The Passion is a very short novel that outline the fantastic adventures of its two main characters - Henri and Villanelle. The adventures are set against the backdrop of Napoleon's campaingns which effectively gives some shape to the novel. The story is structured in four parts with two first person narrators. This in itself demands a careful read especially as in the final part the narration suddenly shifts back and forth between Henry and Villanelle.
In a short preface to the 2001 edition, Miss Winterson tells us that: "The Passion was written in 1986, boom time of the Thatcher years." It appears that part of Miss Winterson's aim was to counter the Thatcherite culture of boom and get rich quick city boys. She states: "I wanted to write a separate world, not as an escape, as a mirror, a secret looking glass that would sharpen and multiply the possibilities of the actual world." So in this world that Jeanette Winterson sets out to create she reveals to us the extremes of human desires and behaviour. There is cross dressing, theft, prostitution, gambling where the stakes are very high, murder, but above all, and perhaps the saving grace there is falling passionately in love.
There is no doubt that this is a highly imaginative piece of writing. There are some acute observations but one must admit that within themselves do not always add up to much. Take for example the following: "I was happy but happy is an adult word. You don't have to ask a child about happy you see it. They are or they are not. Adults talk about happy because largely they are not." If you are therefore looking to read something that is grounded in realism then this is not for you as it was, broadly speaking, not for me. However, one must admire Miss Winterson's boldness to attempt something 'new'.

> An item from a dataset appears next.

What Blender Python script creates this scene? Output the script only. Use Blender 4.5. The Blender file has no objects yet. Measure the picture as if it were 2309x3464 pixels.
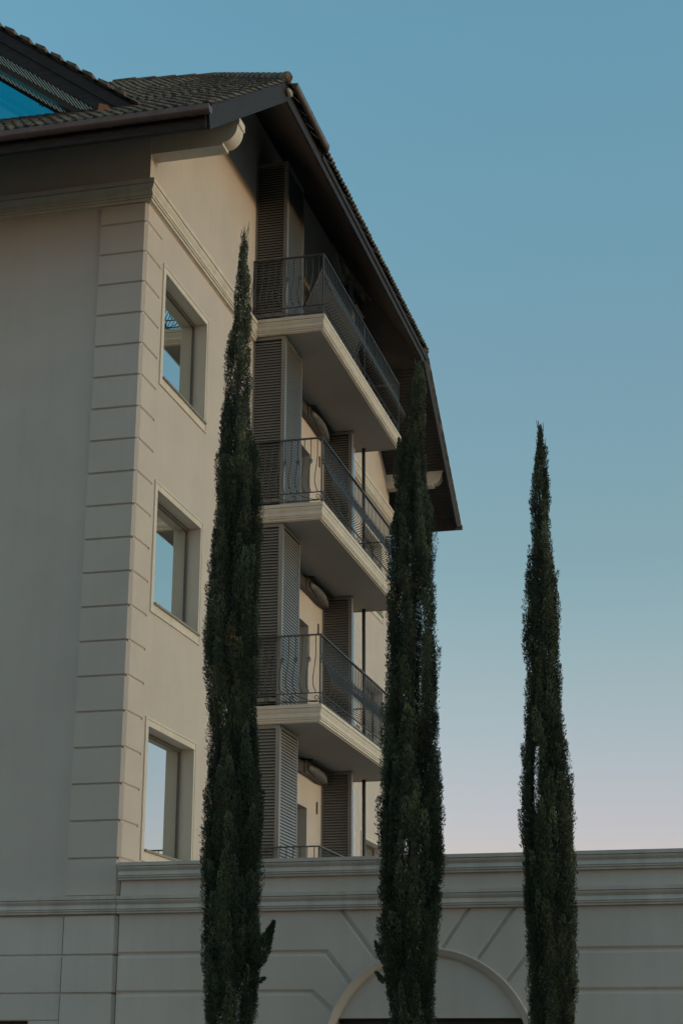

The text, narration and structure of this novel is very self-conscious. It could be said that the text is a writely one. Winterson wants to cast herself in the tradition of the great writerly novelists - I won't give any example. Her novel therefore attempts to draw attention to the mechanism of the story just as much as it does the story itself. In doing so Miss Winterson forces us, the reader, to produce meaning from it.
Ultimately, The Passion strikes me as a book that attempts to reveal the extremes to which humans are prepared to go to achieve their passions. The passions we pursue are alternatives to the drudgery of our mundane daily activities. But they can be dangerous to pursue. As Winterson says you could find yourself "among the desperate".
I sturggled to decide whether or not to rate this novel a two or three stars. In the end I opted for three stars because some of the final passages are quite moving as we realise that in the final analysis love conquers all. Henri locked up in prison tells us: "I think now that being free is not being powerful or rich or well regarded or without obligations but being able to love." Henri also reveals that even in prison one can still have the verve for life. In oxymoron fashion he says: "I like to know that life will outlive me, that's a happiness Bonaparte never understood."